Suena muy destemplado, sin embargo, que ya no se hable de cultura en relación con la identidad, ni con la estética, ni con el contrapunto permanente entre tradiciones y rupturas. Parecería que ya no se está hablando de cultura propiamente, sino de los famosos “emprendimientos” o de algún capítulo olvidado de las finanzas públicas. Hace 75 años, por ejemplo, el maestro Carrión nos habló de cultura en términos de patria; quince años después, los tzántzicos lo hicieron en términos de pueblo; en los 80 se volvió a hablar de cultura en términos de desencanto, y al voltear el siglo se habló de ella en términos de democracia. Incluso hace diez años se llegó a hablar de ella en términos de revolución… Hoy se nos habla de cultura en términos de PIB, de inversiones, impuestos, utilidades, … Nadie podrá culparnos si la sorpresa nos deja momentáneamente mudos.

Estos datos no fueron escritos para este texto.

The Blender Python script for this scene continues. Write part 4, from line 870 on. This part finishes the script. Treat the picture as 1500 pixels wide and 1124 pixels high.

La explicación que nos han dado las autoridades del ramo tienen el tono que solemos emplear cuando tratamos de explicar algo a las personas de entendimiento retardado: lo que ocurre -nos dicen- es que hoy, por primera vez, arrancamos a la cultura de ese cielo idealista de los valores puros, para instalarla en el corazón de las relaciones concretas de la sociedad. Lo primero es que los productores de cultura obtengan una justa retribución, y lo demás vendrá por añadidura. Es necesario que el dinero dedicado a la cultura no sea visto como un gasto sino como una inversión que debe producir réditos; es necesario que la empresa privada destine también una parte de sus ganancias a financiar la cultura, a cambio de una sensible reducción de sus impuestos; es necesario que la cultura deje de ser un peso muerto y se convierta en una fuente de producción de riqueza.
Si no me equivoco, este es un claro ejemplo del discurso sofístico: utilizando algunas verdades, se llega a una conclusión falsa. Las relaciones concretas entre los humanos no son únicamente las de carácter mercantil, pero todas las demás han quedado en la sombra. Se nos pide que dejemos de ver las obras de arte, la música, las novelas, como bienes culturales, y que las veamos como mercancías. Siendo así, da lo mismo instalar una fábrica de salchichas o una compañía de teatro: lo que importa es cuánto produce el “emprendimiento”. ¡Mejor si se pueden vender muchas funciones de teatro, muchas salchichas y… muchas entradas a un concierto!
Es evidente, por lo tanto, que necesitamos volver a hablar de la cultura.